This morning I slept in for a bit. Today is my day off this week and I woke up refreshed and feeling much more of my usual self, however that is measured in my head. I feel good I guess is what I am trying to say. I made my coffee, hopped in the shower and am ready to tackle the things on my to-do list today.
First and foremost is putting up my Christmas tree, decorating the house and starting on my Christmas shopping for my family and the few friends I do exchange gifts with each year. With the cold snap that hit us here in the Midwest last night and today, it finally feels like the holiday season is here. I am not one of those people who can just snap from Thanksgiving to Christmas in a few short days so I tend to wait each year until the spirit and mood hits me. I am happy to report that it is now here. :)
It is cold and quiet outside. Jesse's dog barked his usual hello to me when I went out to retrieve my papers. I am not yet ready to cook some breakfast so I grabbed a few moments to sit and write my thoughts as they pop into my head.
Even with all that is on my heart with recent events, I am not and have never been a person to stay down or upset about events and circumstances in my life. It could be some fundamental flaw in the way that I process emotion possibly, but as my friend Liberty would say, "Shit just don't stick to me." I know that may sound rather crude, but it sums it up rather nicely. No matter my lot in life at the moment or incidents that may occur, in the end, I usually regain my composure and find my happy back sooner rather than later.

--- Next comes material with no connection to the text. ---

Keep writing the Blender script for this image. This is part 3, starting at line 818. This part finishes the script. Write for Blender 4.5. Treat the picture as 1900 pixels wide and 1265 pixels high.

It is not that I do not grieve or mourn. I feel things incredibly deeply, sometimes so much so that I refrain from sharing my own emotions and thoughts with others for fear of being thought as childish or emotionally immature. I am learning this reservation is all for naught as a listening ear and comforting words from others do help me and those who truly care for me don't mind the fact that many times I can be an overgrown kid at heart. Maybe it is this very mindset, as a child, that helps restore balance and peace to me internally much sooner than I observe in my own family and peers. There is too much amazing life, beauty and happiness in this world for me to sit around down in the dumps and bemoaning the less than cheerful or enjoyable parts of life. Returning to a balanced state does not make light or pass over the real loss we all experience and feel. The bitter makes the sweet.
So today, the smile on my face is not forced. The joy and thankfulness for the many people, things and opportunities I have each day is not feigned. Life really is fantastic, come what may. I have done far more and enjoyed other times in my life with so much less. I am truly blessed and am grateful for each and every day and person I get to share it with. Thanks for caring enough to read here. I hope today you find the start or even more of your own Christmas spirit and begin to share it and give to others in your own way. We are all in this together.